Saturday, October 5, 2013

Hong Kong: Our Chinese Dinner At The T Hotel

The eighth-floor Chinese Training Restaurant at the T Hotel holds a set-menu Chinese dinner every Friday evening.

Brian asked a concierge Friday morning if a table was available, and was told a note would be left in our room. When we returned in late afternoon there was no note.

Brian reported to the front desk and asked the duty manager if he could find out. The manager, Mr. Lam, checked and said we could dine at 6:30 p.m. Wow!

Brian returned to the room and five minutes later the phone rang. A polite young woman told us that unfortunately there was no room for us.

Brian returned to the front desk and explained to Mr. Lam he was still confused. Mr. Lam seemed equally confused and called the restaurant again. After a lengthy conversation, he apologized to Brian and said that there wasn't a place after all. Brian said that was fine and returned to the room.

As we were enjoying a drink awhile later on the sixth-floor restaurant balcony, Mr. Lam hastened back to tell us he had been looking for us and that an 8:30 spot had been found for us. We thanked him and enjoyed a very interesting authentic (as far as we know) Chinese tasting menu, accompanied by entertainment and featuring a video screen of the kitchen in action on the wall behind us.

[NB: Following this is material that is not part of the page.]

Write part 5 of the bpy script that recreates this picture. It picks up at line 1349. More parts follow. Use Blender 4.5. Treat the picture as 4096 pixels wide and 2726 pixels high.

The menu looked like this.
After a short wait in the rather magnificent foyer of the English-Speaking Dining Society, during which we were treated like VIPs by the two managers who were obviously aware of our reservation problems, we were seated and the dining commenced.
Our plate of appetizers looked like this. We particularly enjoyed the spicy deep-fried little whole fish, arranged on both sides of the plate.
As we dined, we enjoyed the musicians, the view of the chefs working in the kitchen, and of course the other diners were obviously enjoying their meals as well.

Our second course arrived, a small but elegant portion of roasted duckling.
Next was a soup course, a Double-boiled Silkie Chicken Consommé with American Ginseng. That was followed by fried prawn with wild mushrooms.

The trainees huddled to watch something being prepared, and before we knew it we were served a very spicy and delicious Sea Cucumber.


 Following that came sautéed diced beef with candied walnuts. The manager we had chatted over the menu with became aware of her allergy to walnuts and hers arrived walnut-free. Brian had to describe them to her.
The crabmeat and seafood "parcel" was filling and delicious.
That left only the dessert, a "double-boiled sweetened pear with chuanbeimu." It just didn't do a lot for us, and probably the sublety was wasted on us. We ran across a similar recipe as a cough remedy. Unfortunately it didn't cure Kathy's lingering cough either.

That small reservation aside, it was all a marvelous experience, and including a bottle of Pouilly-Fuissé, it set us back a grand total of about USD $80.